# [INSTRUCTIONS FOR THE TASK]
For each line below that contains the string "Blender", copy that line.

# [SUPPLIED DATA]
·····

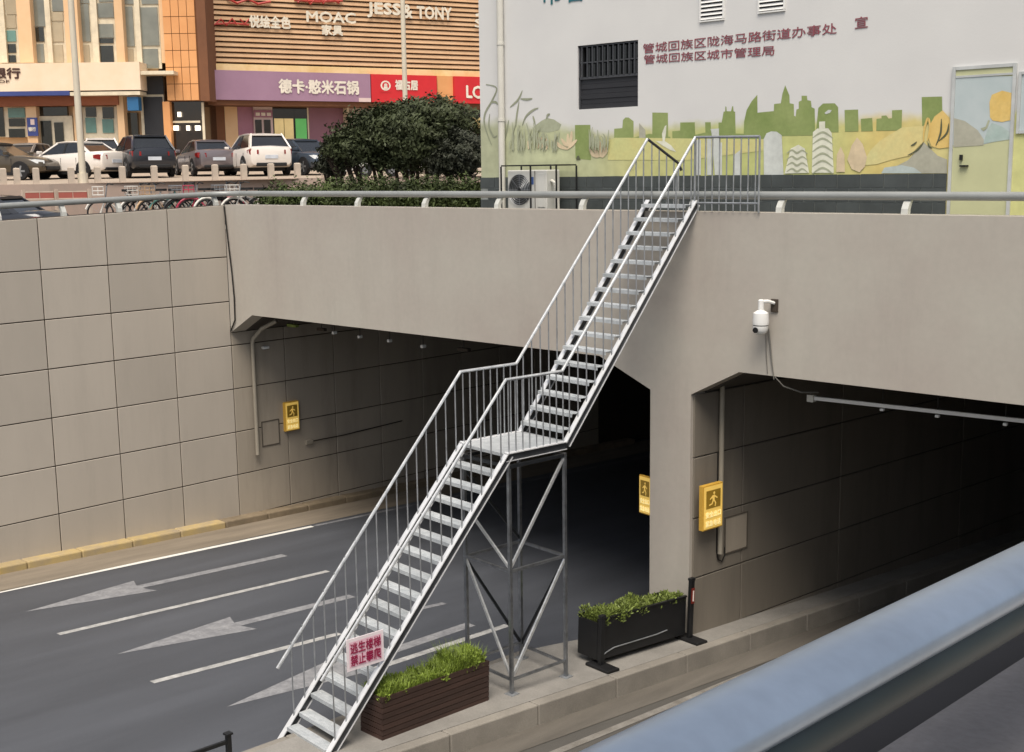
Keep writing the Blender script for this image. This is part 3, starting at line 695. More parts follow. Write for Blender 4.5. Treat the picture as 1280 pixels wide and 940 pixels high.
# rows of fittings hung across the tunnel mouths
def ceil_at(px, py, y): return hit(px, py, (0, 1, 0), y)
for i, (px, py, w, mt, nm) in enumerate(((366, 407, .34, 'grass_olive', 'longest dull green box hung under the left tunnel soffit'), (402, 412, .26, 'joint_paint', 'grey box hung next to the green one under the left tunnel soffit'),
                               (418, 416, .07, 'white_paint', 'small white lamp next to the hung grey box at the left tunnel mouth'), (450, 421, .06, 'white_paint', 'second small white lamp at the left tunnel mouth, right of the grey box'),
                               (487, 426, .06, 'white_paint', 'third small white lamp at the left tunnel mouth, towards the stair'), (529, 433, .08, 'white_paint', 'last small white lamp at the left tunnel mouth before the stair rail'),
                               (580, 437, .3, 'joint_paint', 'dark hung box under the left tunnel soffit just left of the stair rail'))):
    p = ceil_at(px, py, 1.0)
    t = thing('ceiling_fitting', nm, 'ceiling lamp', (p.x, p.y, 4.87), group='fittings hung across the left tunnel mouth')
    MB().box(p.x-w/2, p.x+w/2, p.y-.05, p.y+.05, p.z-.03, p.z+.035).build('housing', mt, t, bevel=.008)
    MB().tube([(p.x, p.y, p.z+.035), (p.x, p.y, 4.868)], .008, 6).build('rod', 'cable', t)
a = ceil_at(1012, 497, .75); c = ceil_at(1280, 526, .75)
cn = thing('hung_conduit', 'long pale conduit hung level under the right tunnel soffit', 'conduit', (a.x, .75, 4.87))
MB().bar(a, a+(c-a)*1.55, .05, .055).build('channel', 'white_paint', cn)
MB().box(a.x-.02, a.x+.09, .70, .80, a.z-.06, a.z+.05).build('end_box', 'pipe_white', cn)
for px, py in ((1103, 508), (1172, 516), (1257, 526)):
    p = ceil_at(px, py, .75); MB().box(p.x-.03, p.x+.03, .72, .78, p.z-.07, p.z-.029).build('lamp_head', 'white_paint', cn, bevel=.01); MB().tube([(p.x, .75, p.z), (p.x, .75, 4.869)], .008, 6).build('rod', 'cable', cn)
# dome camera on the portal
pcv = hit(951, 396, (0, 1, 0), -.22)
cv = thing('security_camera', 'white dome security camera on a short bracket above the right tunnel', 'security camera', (pcv.x, -.22, pcv.z-.2))
x, yv, z = pcv.x, -.22, pcv.z
MB().box(x+.05, x+.17, -.03, -.002, z+.06, z+.26).build('wall_plate', 'joint_paint', cv, bevel=.005)
MB().tube([(x+.11, -.03, z+.20), (x+.07, -.14, z+.235), (x+.02, -.215, z+.235)], .026, 8).build('bracket_arm', 'white_paint', cv, smooth=True)
MB().tube([(x, yv, z+.265), (x, yv, z+.25), (x, yv, z+.10)], [.03, .045, .045], 12).build('neck', 'white_paint', cv, smooth=True)
MB().tube([(x, yv, z+.10), (x, yv, z+.06), (x, yv, z-.06), (x, yv, z-.12)], [.05, .115, .125, .12], 18).build('housing', 'white_paint', cv, smooth=True)
MB().tube([(x, yv, z-.121), (x, yv, z-.135)], .112, 18).build('seam_ring', 'cable', cv)
MB().tube([(x-.005, yv, z-.136), (x-.005, yv, z-.20), (x-.005, yv, z-.25), (x-.005, yv, z-.275)], [.118, .115, .085, .03], 18).build('camera_ball', 'white_paint', cv, smooth=True)
ey = Vector((x-.02, yv-.105, z-.19)); MB().tube([ey, ey+Vector((.012, -.03, -.006))], .042, 12).build('lens', 'black', cv)
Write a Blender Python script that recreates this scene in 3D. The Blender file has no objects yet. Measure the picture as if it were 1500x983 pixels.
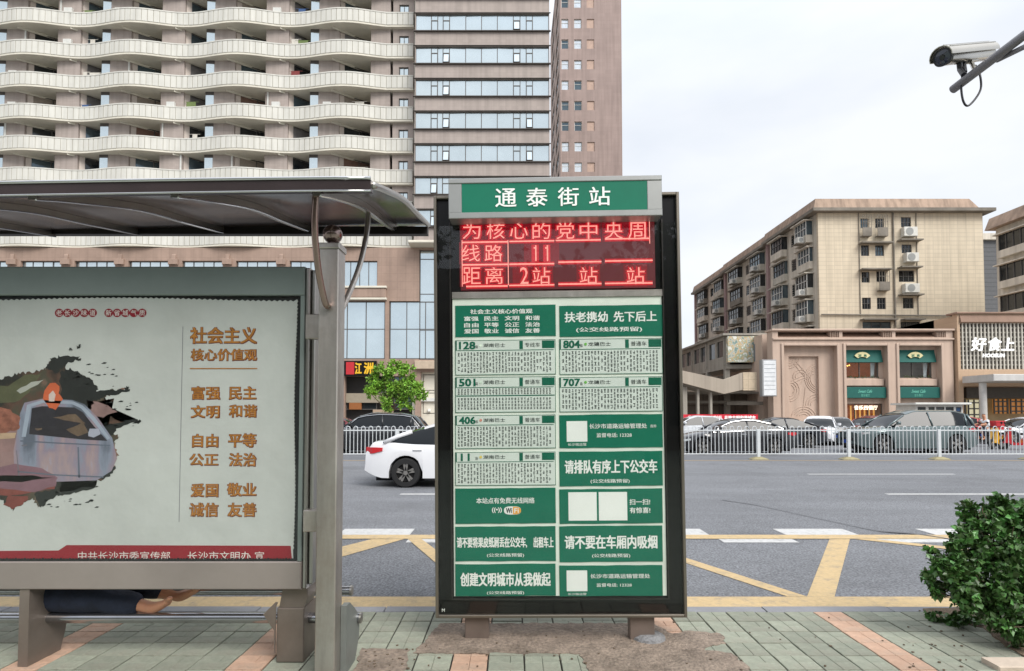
import bpy, math, random
from mathutils import Vector, Matrix
S = bpy.context.scene
C = S.collection
R = math.radians
random.seed(7)
# ------------------------------------------------------------------ camera
F = 850.0; TH = R(2.0); HZ = 605.0; CYP = HZ - F*math.tan(TH); CH = 1.55
cd = bpy.data.cameras.new('camera'); cam = bpy.data.objects.new('camera', cd); C.objects.link(cam)
cam.location = (0, 0, CH); cam.rotation_euler = (R(90)+TH, 0, 0)
cd.sensor_width = 36; cd.lens = 36*F/1500; cd.shift_y = (CYP-491.5)/1500
cd.clip_start = 0.05; cd.clip_end = 3000
S.camera = cam
# ------------------------------------------------------------------ world: bright thin overcast over a Nishita sky
SUN_EL, SUN_ROT = 44, 142      # compass rotation: behind the camera, to the right
w = bpy.data.worlds.new('World'); S.world = w; w.use_nodes = True
nt = w.node_tree; nt.nodes.clear()
def N(tree, t, **k):
    n = tree.nodes.new(t)
    for a, b in k.items(): setattr(n, a, b)
    return n
out = N(nt, 'ShaderNodeOutputWorld'); bg = N(nt, 'ShaderNodeBackground'); bg.inputs[1].default_value = 0.1
sky = N(nt, 'ShaderNodeTexSky', sky_type='NISHITA', sun_disc=False)
sky.sun_elevation = R(SUN_EL); sky.sun_rotation = R(SUN_ROT)
tc = N(nt, 'ShaderNodeTexCoord'); mp = N(nt, 'ShaderNodeMapping'); mp.inputs['Scale'].default_value = (1, 1, 2.6)
no = N(nt, 'ShaderNodeTexNoise'); no.inputs['Scale'].default_value = 1.7; no.inputs['Detail'].default_value = 5; no.inputs['Roughness'].default_value = .5
cr = N(nt, 'ShaderNodeValToRGB')
cr.color_ramp.elements[0].position = .34; cr.color_ramp.elements[0].color = (6.7, 7.2, 8.0, 1)
cr.color_ramp.elements[1].position = .64; cr.color_ramp.elements[1].color = (8.6, 8.8, 9.1, 1)
sp = N(nt, 'ShaderNodeSeparateXYZ'); mr = N(nt, 'ShaderNodeMapRange')
mr.inputs['From Min'].default_value = .45; mr.inputs['From Max'].default_value = 1; mr.inputs['To Min'].default_value = 1; mr.inputs['To Max'].default_value = 1.9
ml = N(nt, 'ShaderNodeVectorMath', operation='SCALE'); mx = N(nt, 'ShaderNodeMix', data_type='RGBA'); mx.inputs[0].default_value = .9
L = nt.links.new
L(tc.outputs['Generated'], mp.inputs[0]); L(mp.outputs[0], no.inputs['Vector']); L(no.outputs[0], cr.inputs[0])
L(tc.outputs['Generated'], sp.inputs[0]); L(sp.outputs[2], mr.inputs[0]); L(cr.outputs[0], ml.inputs[0]); L(mr.outputs[0], ml.inputs['Scale'])
L(sky.outputs[0], mx.inputs[6]); L(ml.outputs[0], mx.inputs[7]); L(mx.outputs[2], bg.inputs[0]); L(bg.outputs[0], out.inputs[0])
sd = bpy.data.lights.new('sun', 'SUN'); sd.energy = 2.9; sd.angle = R(34); sd.color = (1, .96, .905)
sun = bpy.data.objects.new('sun', sd); C.objects.link(sun)
az = R(SUN_ROT); el = R(SUN_EL)
sdir = Vector((math.sin(az)*math.cos(el), math.cos(az)*math.cos(el), math.sin(el)))   # towards the sun
sun.rotation_euler = (-sdir).to_track_quat('-Z', 'Y').to_euler(); sun.location = (8, -20, 30)
S.view_settings.view_transform = 'Standard'; S.view_settings.look = 'None'
S.view_settings.exposure = 0.3; S.view_settings.gamma = 1
S.render.engine = 'CYCLES'
S.cycles.max_bounces = 7; S.cycles.diffuse_bounces = 4; S.cycles.transparent_max_bounces = 10

# ------------------------------------------------------------------ measuring: photograph pixel -> place at a known distance
def XZ(px, py, Y):
    u = (px-750)/F; v = (CYP-py)/F
    t = Y/(math.cos(TH)-v*math.sin(TH))
    return t*u, CH+t*(math.sin(TH)+v*math.cos(TH))
def PX(px, Y): return (px-750)/F*Y
def PZ(py, Y): return XZ(750, py, Y)[1]
def G(px, py, z=0.0):                # point on level ground of height z
    Y = F*(CH-z)/(py-HZ)
    for _ in range(3):
        e = PZ(py, Y)-z; Y += e*F/(py-HZ)
    return XZ(px, py, Y)[0], Y
ROAD = -0.12
# ------------------------------------------------------------------ materials
def lin(c):
    if isinstance(c, str):
        c = c.lstrip('#'); c = [int(c[i:i+2], 16)/255 for i in (0, 2, 4)]
    return tuple((x/12.92 if x <= .04045 else ((x+.055)/1.055)**2.4) for x in c)
MATS = {}
def M(name, col='#888888', rough=.6, metal=0, var=.12, scale=3, bump=0, bscale=40, island=0, emit=0, ecol=None, streak=0, grid=None, objvar=0, spec=.5, coat=0, stretch=None, dirt=0, dcol='#4a4238'):
    """procedural principled: base colour x large noise, optional rain streaks, joint grid, per-object or per-leaf variation, bump"""
    if name in MATS: return MATS[name]
    m = bpy.data.materials.new(name); m.use_nodes = True; t = m.node_tree; b = t.nodes['Principled BSDF']; l = t.links.new
    col = lin(col) if isinstance(col, str) else col
    b.inputs['Roughness'].default_value = rough; b.inputs['Metallic'].default_value = metal; b.inputs['Specular IOR Level'].default_value = spec
    if coat: b.inputs['Coat Weight'].default_value = coat; b.inputs['Coat Roughness'].default_value = .03
    tc = N(t, 'ShaderNodeTexCoord')
    src = N(t, 'ShaderNodeRGB'); src.outputs[0].default_value = (*col, 1); cur = src.outputs[0]
    def mult(fac_socket, lo, hi, a0=.3, a1=.7):
        nonlocal cur
        r = N(t, 'ShaderNodeMapRange'); r.inputs['From Min'].default_value = a0; r.inputs['From Max'].default_value = a1
        r.inputs['To Min'].default_value = lo; r.inputs['To Max'].default_value = hi; l(fac_socket, r.inputs[0])
        s = N(t, 'ShaderNodeVectorMath', operation='SCALE'); l(cur, s.inputs[0]); l(r.outputs[0], s.inputs['Scale']); cur = s.outputs[0]
    if var:
        n = N(t, 'ShaderNodeTexNoise'); n.inputs['Scale'].default_value = scale; n.inputs['Detail'].default_value = 6; n.inputs['Roughness'].default_value = .65
        if stretch:
            mp = N(t, 'ShaderNodeMapping'); mp.inputs['Scale'].default_value = stretch; l(tc.outputs['Object'], mp.inputs[0]); l(mp.outputs[0], n.inputs['Vector'])
        else: l(tc.outputs['Object'], n.inputs['Vector'])
        mult(n.outputs[0], 1-var, 1+var)
    if streak:
        mp = N(t, 'ShaderNodeMapping'); mp.inputs['Scale'].default_value = (2.2, 2.2, .13); l(tc.outputs['Object'], mp.inputs[0])
        n = N(t, 'ShaderNodeTexNoise'); n.inputs['Scale'].default_value = 1.1; n.inputs['Detail'].default_value = 4; l(mp.outputs[0], n.inputs['Vector'])
        mult(n.outputs[0], 1-streak, 1.03, .35, .6)
    if dirt:
        n = N(t, 'ShaderNodeTexNoise'); n.inputs['Scale'].default_value = scale*.35; n.inputs['Detail'].default_value = 8; n.inputs['Roughness'].default_value = .7; l(tc.outputs['Object'], n.inputs['Vector'])
        r = N(t, 'ShaderNodeMapRange'); r.inputs['From Min'].default_value = .5; r.inputs['From Max'].default_value = .72; r.inputs['To Max'].default_value = dirt; l(n.outputs[0], r.inputs[0])
        x = N(t, 'ShaderNodeMix', data_type='RGBA'); l(r.outputs[0], x.inputs[0]); l(cur, x.inputs[6]); x.inputs[7].default_value = (*lin(dcol), 1); cur = x.outputs[2]
    if grid:      # (axis 'x' or 'y', cell width, cell height, joint, darkness)
        ax, gw, gh, gj, gd = grid
        se = N(t, 'ShaderNodeSeparateXYZ'); l(tc.outputs['Object'], se.inputs[0]); co = N(t, 'ShaderNodeCombineXYZ')
        l(se.outputs[0 if ax in 'xg' else 1], co.inputs[0]); l(se.outputs[1 if ax == 'g' else 2], co.inputs[1])
        br = N(t, 'ShaderNodeTexBrick', offset=0.0); br.inputs['Scale'].default_value = 1; br.inputs['Brick Width'].default_value = gw; br.inputs['Row Height'].default_value = gh
        br.inputs['Mortar Size'].default_value = gj; br.inputs['Color1'].default_value = (1, 1, 1, 1); br.inputs['Color2'].default_value = (.93, .93, .93, 1); br.inputs['Mortar'].default_value = (gd, gd, gd, 1)
        l(co.outputs[0], br.inputs['Vector'])
        x = N(t, 'ShaderNodeMix', data_type='RGBA', blend_type='MULTIPLY'); x.inputs[0].default_value = 1; l(cur, x.inputs[6]); l(br.outputs[0], x.inputs[7]); cur = x.outputs[2]
    if island:
        g = N(t, 'ShaderNodeNewGeometry'); mult(g.outputs['Random Per Island'], 1-island, 1+island, 0, 1)
        h = N(t, 'ShaderNodeHueSaturation'); r = N(t, 'ShaderNodeMapRange'); r.inputs['To Min'].default_value = .475; r.inputs['To Max'].default_value = .515
        l(g.outputs['Random Per Island'], r.inputs[0]); l(r.outputs[0], h.inputs[0]); l(cur, h.inputs['Color']); cur = h.outputs[0]
    if objvar:
        g = N(t, 'ShaderNodeObjectInfo'); mult(g.outputs['Random'], 1-objvar, 1+objvar, 0, 1)
    l(cur, b.inputs['Base Color'])
    if bump:
        n = N(t, 'ShaderNodeTexNoise'); n.inputs['Scale'].default_value = bscale; n.inputs['Detail'].default_value = 4; l(tc.outputs['Object'], n.inputs['Vector'])
        bu = N(t, 'ShaderNodeBump'); bu.inputs['Strength'].default_value = bump; bu.inputs['Distance'].default_value = .02; l(n.outputs[0], bu.inputs['Height']); l(bu.outputs[0], b.inputs['Normal'])
    if emit:
        b.inputs['Emission Color'].default_value = (*(lin(ecol) if ecol else col), 1); b.inputs['Emission Strength'].default_value = emit
    MATS[name] = m; return m
def pane_mat(name, tint=(1, 1, 1), gl=1.0):
    if name in MATS: return MATS[name]
    m = bpy.data.materials.new(name); m.use_nodes = True; t = m.node_tree; t.nodes.clear(); l = t.links.new
    o = N(t, 'ShaderNodeOutputMaterial'); tr = N(t, 'ShaderNodeBsdfTransparent'); tr.inputs[0].default_value = (*tint, 1)
    g = N(t, 'ShaderNodeBsdfGlossy'); g.inputs['Roughness'].default_value = .015; g.inputs[0].default_value = (gl, gl, gl, 1)
    f = N(t, 'ShaderNodeFresnel'); x = N(t, 'ShaderNodeMixShader')
    ge = N(t, 'ShaderNodeNewGeometry'); mi = N(t, 'ShaderNodeMapRange'); mi.inputs['To Min'].default_value = 1.42; mi.inputs['To Max'].default_value = 1/1.42; l(ge.outputs['Backfacing'], mi.inputs[0]); l(mi.outputs[0], f.inputs[0])
    l(f.outputs[0], x.inputs[0]); l(tr.outputs[0], x.inputs[1]); l(g.outputs[0], x.inputs[2]); l(x.outputs[0], o.inputs[0])
    MATS[name] = m; return m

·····

# [EXERCISE SOLUTION]
Keep writing the Blender script for this image. This is part 3, starting at line 695. More parts follow. Write for Blender 4.5. Treat the picture as 1280 pixels wide and 940 pixels high.
Write a Blender Python script that recreates this scene in 3D. The Blender file has no objects yet. Measure the picture as if it were 1500x983 pixels.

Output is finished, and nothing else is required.